4. On a careful consideration of the submissions made by both sides with reference to the facts, we find that issue of classification of the goods in question for the purpose of countervailing duty has been covered by the decisions referred to above by the learned counsel for the appellants. Since the item is non-cellulosic waste, as can be seen from the test reports in each and every case, following the ratio of the aforesaid decisions we hold that item in question in all these cases is classifiable under Item 18 (iv) of Central Excise Tariff for the purpose of countervailing duty.
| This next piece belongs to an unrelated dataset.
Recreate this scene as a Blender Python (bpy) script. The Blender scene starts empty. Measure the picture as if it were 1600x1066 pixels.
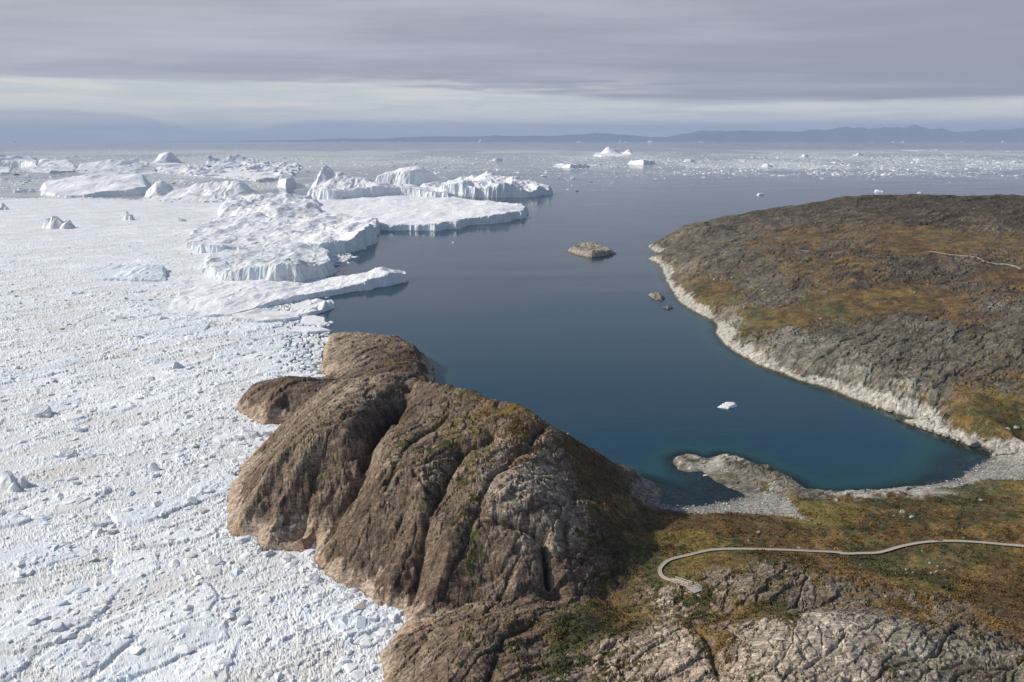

Next question is with reference to valuation. Since nothing has been placed on record to show that prices of imported goods were comparatively low, we do not find any justification in discarding the invoice value and, accordingly, invoice value is to be accepted in all these cases. But there is some force in the arguments advanced by the learned D.R. that redemption fine as well as imposition of penalty was not only for undervaluation but misdeclaration of goods inasmuch as contravention of Section 111(d) as well as under Section 111(m) of the Customs Act. We hold that Department was justified in ordering for confiscation and imposing penalty. However, having regard to the facts and circumstances of the case, we are of the view that quantum of fine as well as penalty requires to be reduced. Accordingly, redemption fine is reduced to 5% of the C.I.F. value as against 10% redemption fine in all the cases and as far as penalty is concerned, it is reduced to Rs. 15,000/- as against Rs. 45,000/- as per common impugned order in Appeals No. C/263/83-D and C/283 to 288/92/D, Rs. 10,000/- as against Rs. 30,000/- in Appeal No. C/362/82-D and Rs. 25,000/- as against Rs. 75,000/- in Appeal No. 268/83-D and 289 to 294/92-D, respectively. All these appeals are disposed of in the above terms.